- [Given information]:

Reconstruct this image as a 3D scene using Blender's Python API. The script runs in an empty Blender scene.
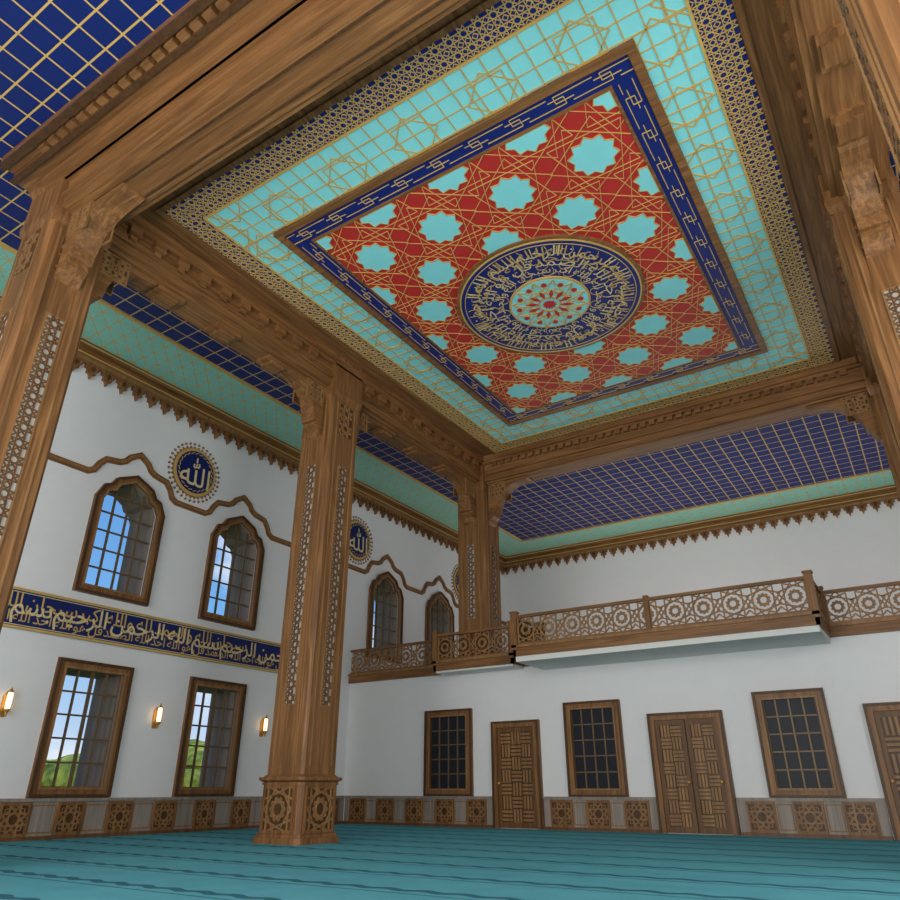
import bpy, bmesh, math, random
from mathutils import Vector, Matrix
random.seed(7)
PI=math.pi
sc=bpy.context.scene
try:
    sc.view_settings.view_transform='Standard'; sc.view_settings.look='None'
except Exception: pass

# ------------------------------------------------------------ materials
def lin(c):
    return tuple(((v/255.)/12.92 if v/255.<=.04045 else ((v/255.+.055)/1.055)**2.4) for v in c)+(1,)
M={}
class NT:
    def __init__(s,name,rough=.6,metal=0.,spec=.3):
        m=bpy.data.materials.new(name);m.use_nodes=True;s.m=m;s.t=m.node_tree;s.b=s.t.nodes['Principled BSDF']
        s.b.inputs['Roughness'].default_value=rough;s.b.inputs['Metallic'].default_value=metal
        s.b.inputs['Specular IOR Level'].default_value=spec
        M[name]=m
    def n(s,ty,**k):
        x=s.t.nodes.new(ty)
        for a,b in k.items(): setattr(x,a,b)
        return x
    def l(s,a,b): s.t.links.new(a,b)
    def math(s,op,a,b=None,c=None):
        x=s.n('ShaderNodeMath',operation=op)
        for i,v in enumerate((a,b,c)):
            if v is None: continue
            if isinstance(v,(int,float)): x.inputs[i].default_value=v
            else: s.l(v,x.inputs[i])
        return x.outputs[0]
    def pos(s):
        g=s.n('ShaderNodeNewGeometry');sp=s.n('ShaderNodeSeparateXYZ');s.l(g.outputs['Position'],sp.inputs[0])
        return g.outputs['Position'],sp.outputs
    def mix(s,f,a,b):
        x=s.n('ShaderNodeMix',data_type='RGBA')
        if isinstance(f,(int,float)): x.inputs[0].default_value=f
        else: s.l(f,x.inputs[0])
        for i,v in ((6,a),(7,b)):
            if isinstance(v,tuple): x.inputs[i].default_value=v
            else: s.l(v,x.inputs[i])
        return x.outputs[2]
    def noise(s,vec,scale=(1,1,1),sc_=1.,det=3.,dist=0.):
        mp=s.n('ShaderNodeMapping');mp.inputs['Scale'].default_value=scale;s.l(vec,mp.inputs[0])
        x=s.n('ShaderNodeTexNoise');x.inputs['Scale'].default_value=sc_;x.inputs['Detail'].default_value=det
        x.inputs['Distortion'].default_value=dist;s.l(mp.outputs[0],x.inputs['Vector']);return x.outputs[0]
    def bump(s,h,st=.3,d=.02):
        x=s.n('ShaderNodeBump');x.inputs['Strength'].default_value=st;x.inputs['Distance'].default_value=d
        s.l(h,x.inputs['Height']);s.l(x.outputs[0],s.b.inputs['Normal'])
    def ramp(s,f,stops):
        x=s.n('ShaderNodeValToRGB');e=x.color_ramp.elements
        e[0].position,e[0].color=stops[0];e[1].position,e[1].color=stops[-1]
        for p,c in stops[1:-1]:
            q=e.new(p);q.color=c
        s.l(f,x.inputs[0]);return x.outputs[0]
    def col(s,c):
        if isinstance(c,tuple): s.b.inputs['Base Color'].default_value=c
        else: s.l(c,s.b.inputs['Base Color'])
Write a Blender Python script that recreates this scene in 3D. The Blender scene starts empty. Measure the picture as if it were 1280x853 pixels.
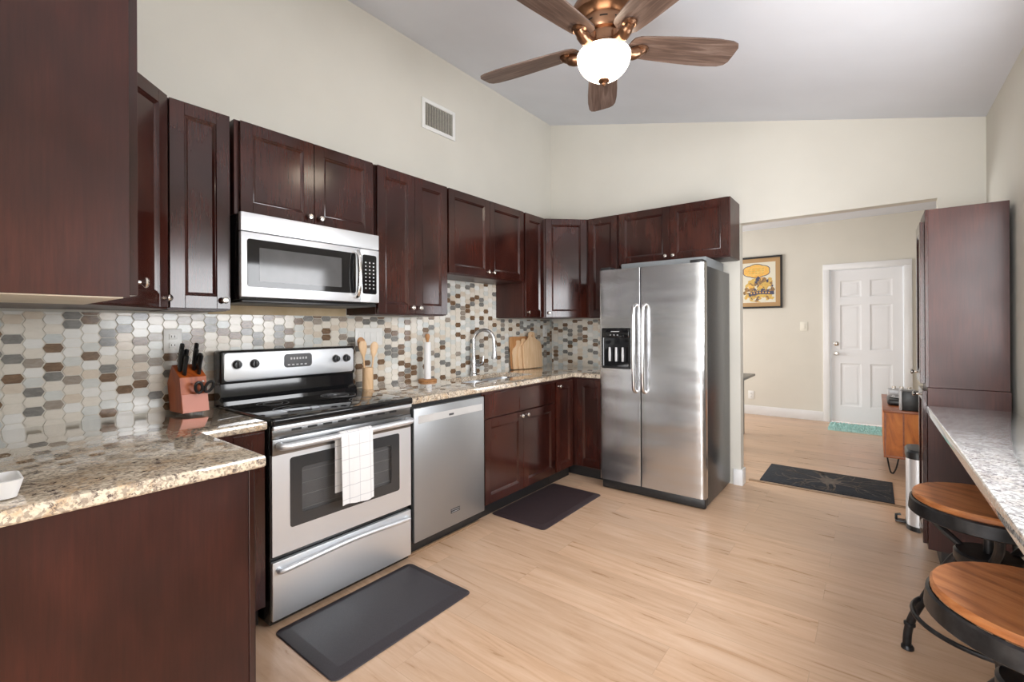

- [What you need to do]:
Give again exactly the lines running from the beginning of the material above through the line that contains "except Exception: pass", and leave out every picture.

- [Written answer]:
Reconstruct this image as a 3D scene using Blender's Python API. The script runs in an empty Blender scene.
import bpy, bmesh, math, random
from mathutils import Vector, Matrix
random.seed(7)
PI=math.pi
sc=bpy.context.scene
try:
    sc.view_settings.view_transform='Standard'; sc.view_settings.look='None'
except Exception: pass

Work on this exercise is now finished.